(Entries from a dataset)
################

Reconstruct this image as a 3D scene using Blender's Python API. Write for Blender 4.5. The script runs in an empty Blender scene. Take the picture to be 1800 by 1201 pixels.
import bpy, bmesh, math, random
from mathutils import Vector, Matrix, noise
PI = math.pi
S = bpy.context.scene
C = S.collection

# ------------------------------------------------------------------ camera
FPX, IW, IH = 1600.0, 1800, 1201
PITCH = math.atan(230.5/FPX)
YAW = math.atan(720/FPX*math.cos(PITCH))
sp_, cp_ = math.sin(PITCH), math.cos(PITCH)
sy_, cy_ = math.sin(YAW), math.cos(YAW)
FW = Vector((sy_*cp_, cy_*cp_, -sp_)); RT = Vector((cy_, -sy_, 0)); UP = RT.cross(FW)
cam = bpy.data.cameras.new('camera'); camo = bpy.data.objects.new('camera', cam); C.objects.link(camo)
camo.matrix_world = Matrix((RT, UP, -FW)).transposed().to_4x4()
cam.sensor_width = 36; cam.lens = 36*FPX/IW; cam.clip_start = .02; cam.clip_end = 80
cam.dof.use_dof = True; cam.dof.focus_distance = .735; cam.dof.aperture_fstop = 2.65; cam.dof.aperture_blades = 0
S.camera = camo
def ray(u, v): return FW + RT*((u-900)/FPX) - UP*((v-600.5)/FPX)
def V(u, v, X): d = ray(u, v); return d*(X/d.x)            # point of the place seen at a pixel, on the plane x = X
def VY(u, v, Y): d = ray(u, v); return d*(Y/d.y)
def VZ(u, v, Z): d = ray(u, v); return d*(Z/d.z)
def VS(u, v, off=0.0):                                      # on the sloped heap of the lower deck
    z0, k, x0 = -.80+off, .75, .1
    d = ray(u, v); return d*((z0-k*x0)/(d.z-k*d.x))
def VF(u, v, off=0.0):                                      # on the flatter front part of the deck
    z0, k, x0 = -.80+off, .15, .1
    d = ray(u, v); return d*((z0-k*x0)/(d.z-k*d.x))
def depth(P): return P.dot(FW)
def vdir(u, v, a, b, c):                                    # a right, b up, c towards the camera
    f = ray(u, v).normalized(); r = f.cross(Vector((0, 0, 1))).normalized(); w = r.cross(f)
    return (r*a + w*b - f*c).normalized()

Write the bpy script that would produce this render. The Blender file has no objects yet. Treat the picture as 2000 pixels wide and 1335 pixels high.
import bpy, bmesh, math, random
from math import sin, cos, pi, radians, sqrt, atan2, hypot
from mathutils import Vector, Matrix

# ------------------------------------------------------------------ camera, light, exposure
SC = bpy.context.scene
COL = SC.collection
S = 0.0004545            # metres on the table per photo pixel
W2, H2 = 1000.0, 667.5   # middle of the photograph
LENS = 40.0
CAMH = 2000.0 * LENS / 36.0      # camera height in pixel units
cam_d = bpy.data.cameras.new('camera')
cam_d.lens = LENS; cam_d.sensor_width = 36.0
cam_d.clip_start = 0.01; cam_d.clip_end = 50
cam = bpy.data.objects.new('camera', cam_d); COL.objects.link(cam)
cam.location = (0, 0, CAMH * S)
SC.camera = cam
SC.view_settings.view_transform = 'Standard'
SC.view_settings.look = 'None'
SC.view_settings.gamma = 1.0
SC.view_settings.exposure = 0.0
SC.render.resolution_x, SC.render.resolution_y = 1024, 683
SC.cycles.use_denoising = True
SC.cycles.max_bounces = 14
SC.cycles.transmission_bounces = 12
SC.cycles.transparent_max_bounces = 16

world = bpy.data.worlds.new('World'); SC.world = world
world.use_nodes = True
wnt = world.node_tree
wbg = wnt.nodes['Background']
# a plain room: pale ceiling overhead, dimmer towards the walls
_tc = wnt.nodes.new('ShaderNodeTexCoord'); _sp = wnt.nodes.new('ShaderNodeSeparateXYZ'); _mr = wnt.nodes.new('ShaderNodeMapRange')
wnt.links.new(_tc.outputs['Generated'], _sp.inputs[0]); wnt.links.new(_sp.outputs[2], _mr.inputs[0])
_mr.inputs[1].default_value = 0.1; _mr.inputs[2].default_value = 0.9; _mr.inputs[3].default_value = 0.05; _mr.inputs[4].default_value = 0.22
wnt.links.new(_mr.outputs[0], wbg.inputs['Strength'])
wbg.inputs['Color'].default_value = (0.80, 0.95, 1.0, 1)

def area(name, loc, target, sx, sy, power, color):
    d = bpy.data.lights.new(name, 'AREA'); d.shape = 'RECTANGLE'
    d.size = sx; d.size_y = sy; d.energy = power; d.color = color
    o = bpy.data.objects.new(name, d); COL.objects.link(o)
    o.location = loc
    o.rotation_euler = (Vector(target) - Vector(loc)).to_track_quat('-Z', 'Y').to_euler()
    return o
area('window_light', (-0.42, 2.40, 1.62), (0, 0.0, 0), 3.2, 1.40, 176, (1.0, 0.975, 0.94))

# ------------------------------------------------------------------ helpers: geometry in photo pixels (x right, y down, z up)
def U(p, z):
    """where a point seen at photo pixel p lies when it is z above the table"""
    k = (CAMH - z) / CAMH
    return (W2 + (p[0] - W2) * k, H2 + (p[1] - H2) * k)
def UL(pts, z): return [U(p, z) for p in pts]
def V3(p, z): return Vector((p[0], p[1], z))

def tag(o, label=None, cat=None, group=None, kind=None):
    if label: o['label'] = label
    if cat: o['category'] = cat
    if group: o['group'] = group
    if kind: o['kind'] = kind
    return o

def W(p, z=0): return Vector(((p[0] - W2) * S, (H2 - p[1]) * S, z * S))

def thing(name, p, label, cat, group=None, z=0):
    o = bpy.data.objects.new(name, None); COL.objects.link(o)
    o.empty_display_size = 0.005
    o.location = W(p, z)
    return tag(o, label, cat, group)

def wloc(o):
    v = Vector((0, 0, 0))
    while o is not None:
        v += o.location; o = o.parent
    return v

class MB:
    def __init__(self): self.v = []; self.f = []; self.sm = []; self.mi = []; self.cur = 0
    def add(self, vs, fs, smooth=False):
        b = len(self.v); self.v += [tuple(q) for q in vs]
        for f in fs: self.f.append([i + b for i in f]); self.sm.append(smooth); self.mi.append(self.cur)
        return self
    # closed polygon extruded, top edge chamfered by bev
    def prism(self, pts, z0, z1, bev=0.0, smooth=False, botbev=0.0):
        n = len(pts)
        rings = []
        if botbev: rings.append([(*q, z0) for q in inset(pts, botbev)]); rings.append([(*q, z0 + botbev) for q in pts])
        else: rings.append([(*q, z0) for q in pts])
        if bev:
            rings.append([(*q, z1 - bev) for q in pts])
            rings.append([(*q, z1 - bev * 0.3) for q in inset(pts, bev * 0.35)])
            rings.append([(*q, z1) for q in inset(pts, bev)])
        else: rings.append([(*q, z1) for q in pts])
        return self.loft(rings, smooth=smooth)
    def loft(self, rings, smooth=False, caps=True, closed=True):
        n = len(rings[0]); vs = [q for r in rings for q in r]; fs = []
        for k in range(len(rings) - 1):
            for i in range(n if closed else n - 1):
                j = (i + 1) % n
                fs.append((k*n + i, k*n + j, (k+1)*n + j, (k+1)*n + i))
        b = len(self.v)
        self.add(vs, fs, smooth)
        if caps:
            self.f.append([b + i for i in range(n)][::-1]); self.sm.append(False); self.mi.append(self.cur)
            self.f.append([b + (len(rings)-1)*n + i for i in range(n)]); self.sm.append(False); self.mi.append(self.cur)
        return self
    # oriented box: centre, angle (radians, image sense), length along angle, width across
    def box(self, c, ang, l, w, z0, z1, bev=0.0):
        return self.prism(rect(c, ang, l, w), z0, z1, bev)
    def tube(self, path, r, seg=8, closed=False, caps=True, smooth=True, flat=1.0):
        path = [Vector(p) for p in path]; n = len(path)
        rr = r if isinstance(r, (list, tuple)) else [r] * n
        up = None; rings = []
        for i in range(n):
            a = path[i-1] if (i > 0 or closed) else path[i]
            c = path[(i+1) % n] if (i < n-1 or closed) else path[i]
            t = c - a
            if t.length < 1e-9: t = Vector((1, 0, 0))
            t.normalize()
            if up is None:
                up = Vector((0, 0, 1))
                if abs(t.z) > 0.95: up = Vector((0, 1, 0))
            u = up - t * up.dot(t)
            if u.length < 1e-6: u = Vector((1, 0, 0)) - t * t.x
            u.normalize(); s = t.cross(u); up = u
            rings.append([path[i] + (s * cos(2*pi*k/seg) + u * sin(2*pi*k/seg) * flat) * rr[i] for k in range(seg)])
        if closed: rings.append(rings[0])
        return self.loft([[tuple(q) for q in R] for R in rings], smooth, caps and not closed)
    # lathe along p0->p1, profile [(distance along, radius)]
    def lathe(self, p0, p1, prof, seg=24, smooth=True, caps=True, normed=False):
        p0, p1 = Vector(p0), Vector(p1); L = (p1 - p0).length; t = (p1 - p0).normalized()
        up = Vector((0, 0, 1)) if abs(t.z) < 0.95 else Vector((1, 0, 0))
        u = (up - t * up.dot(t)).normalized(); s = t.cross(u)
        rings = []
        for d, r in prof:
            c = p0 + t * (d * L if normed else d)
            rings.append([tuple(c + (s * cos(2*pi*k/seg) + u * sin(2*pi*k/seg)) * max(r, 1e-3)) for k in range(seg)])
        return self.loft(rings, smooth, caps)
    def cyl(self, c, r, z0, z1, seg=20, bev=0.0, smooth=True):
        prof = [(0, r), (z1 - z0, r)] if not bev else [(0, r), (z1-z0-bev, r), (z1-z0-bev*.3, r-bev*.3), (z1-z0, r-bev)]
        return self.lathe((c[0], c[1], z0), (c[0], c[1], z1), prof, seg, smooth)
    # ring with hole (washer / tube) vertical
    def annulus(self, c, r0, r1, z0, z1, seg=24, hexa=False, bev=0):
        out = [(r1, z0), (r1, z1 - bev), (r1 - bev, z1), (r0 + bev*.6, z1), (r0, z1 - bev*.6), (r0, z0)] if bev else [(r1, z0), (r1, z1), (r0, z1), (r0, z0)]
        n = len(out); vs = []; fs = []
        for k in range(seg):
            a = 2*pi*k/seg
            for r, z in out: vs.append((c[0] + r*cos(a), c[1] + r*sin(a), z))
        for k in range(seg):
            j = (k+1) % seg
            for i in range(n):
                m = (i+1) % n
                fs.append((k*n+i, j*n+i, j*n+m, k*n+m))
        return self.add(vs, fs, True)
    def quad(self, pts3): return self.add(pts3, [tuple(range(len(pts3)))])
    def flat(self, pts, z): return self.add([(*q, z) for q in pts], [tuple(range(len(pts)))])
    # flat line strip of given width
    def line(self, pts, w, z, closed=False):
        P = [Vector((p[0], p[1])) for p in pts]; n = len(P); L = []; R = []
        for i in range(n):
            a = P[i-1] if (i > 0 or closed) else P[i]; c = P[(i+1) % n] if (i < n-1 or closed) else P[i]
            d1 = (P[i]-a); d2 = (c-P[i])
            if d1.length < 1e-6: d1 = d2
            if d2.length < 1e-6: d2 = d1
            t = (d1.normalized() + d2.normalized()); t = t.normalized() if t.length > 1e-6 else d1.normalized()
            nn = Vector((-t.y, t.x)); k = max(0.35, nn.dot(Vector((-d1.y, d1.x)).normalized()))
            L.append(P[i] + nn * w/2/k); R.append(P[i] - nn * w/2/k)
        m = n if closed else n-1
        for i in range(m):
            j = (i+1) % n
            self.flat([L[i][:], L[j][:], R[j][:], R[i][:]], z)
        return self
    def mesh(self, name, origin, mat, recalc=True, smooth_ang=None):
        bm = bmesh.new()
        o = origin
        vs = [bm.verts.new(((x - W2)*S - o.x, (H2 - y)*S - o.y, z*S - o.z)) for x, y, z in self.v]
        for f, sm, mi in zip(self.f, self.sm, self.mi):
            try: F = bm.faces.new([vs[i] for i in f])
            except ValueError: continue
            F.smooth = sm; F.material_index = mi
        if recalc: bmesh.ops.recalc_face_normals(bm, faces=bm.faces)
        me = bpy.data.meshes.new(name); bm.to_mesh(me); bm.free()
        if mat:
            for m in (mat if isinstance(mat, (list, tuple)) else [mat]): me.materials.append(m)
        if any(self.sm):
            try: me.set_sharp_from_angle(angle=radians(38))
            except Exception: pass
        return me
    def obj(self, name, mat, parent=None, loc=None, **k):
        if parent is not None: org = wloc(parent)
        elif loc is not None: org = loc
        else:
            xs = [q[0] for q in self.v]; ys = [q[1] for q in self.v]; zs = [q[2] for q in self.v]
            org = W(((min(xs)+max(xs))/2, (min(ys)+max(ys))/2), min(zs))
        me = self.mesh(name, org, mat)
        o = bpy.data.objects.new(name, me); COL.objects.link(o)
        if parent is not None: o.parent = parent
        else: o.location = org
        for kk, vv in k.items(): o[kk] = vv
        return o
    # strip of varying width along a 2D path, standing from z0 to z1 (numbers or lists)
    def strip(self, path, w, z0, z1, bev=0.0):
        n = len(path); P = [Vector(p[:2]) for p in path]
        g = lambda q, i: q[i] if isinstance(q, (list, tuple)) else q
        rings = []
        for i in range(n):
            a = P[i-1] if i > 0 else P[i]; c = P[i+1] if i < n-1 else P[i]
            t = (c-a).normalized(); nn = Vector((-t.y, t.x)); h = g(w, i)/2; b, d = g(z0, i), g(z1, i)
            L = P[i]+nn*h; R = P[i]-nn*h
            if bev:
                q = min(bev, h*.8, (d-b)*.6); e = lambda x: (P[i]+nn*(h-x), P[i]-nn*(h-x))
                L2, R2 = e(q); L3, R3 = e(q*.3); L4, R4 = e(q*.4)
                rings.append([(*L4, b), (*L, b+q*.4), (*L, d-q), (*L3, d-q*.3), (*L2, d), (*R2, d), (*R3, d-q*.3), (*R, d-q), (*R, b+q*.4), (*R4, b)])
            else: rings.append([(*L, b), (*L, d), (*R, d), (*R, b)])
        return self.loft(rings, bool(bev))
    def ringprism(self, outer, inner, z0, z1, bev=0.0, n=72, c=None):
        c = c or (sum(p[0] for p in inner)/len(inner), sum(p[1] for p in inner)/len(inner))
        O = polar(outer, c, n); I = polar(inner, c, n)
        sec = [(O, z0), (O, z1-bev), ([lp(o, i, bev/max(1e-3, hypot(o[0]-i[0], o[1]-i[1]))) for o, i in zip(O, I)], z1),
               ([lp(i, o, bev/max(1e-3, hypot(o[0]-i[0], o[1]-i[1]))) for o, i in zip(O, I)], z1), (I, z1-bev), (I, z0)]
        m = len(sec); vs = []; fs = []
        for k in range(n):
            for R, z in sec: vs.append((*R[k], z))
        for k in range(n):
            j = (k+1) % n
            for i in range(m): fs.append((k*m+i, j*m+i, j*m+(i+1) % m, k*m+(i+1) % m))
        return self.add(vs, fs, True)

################

§ Written task: Please print the material above exactly as it appears, from its first line through the line containing "C = S.collection", inclusive, and stop there.

§ Reply to the task:
Reconstruct this image as a 3D scene using Blender's Python API. Write for Blender 4.5. The script runs in an empty Blender scene. Take the picture to be 1800 by 1201 pixels.
import bpy, bmesh, math, random
from mathutils import Vector, Matrix, noise
PI = math.pi
S = bpy.context.scene
C = S.collection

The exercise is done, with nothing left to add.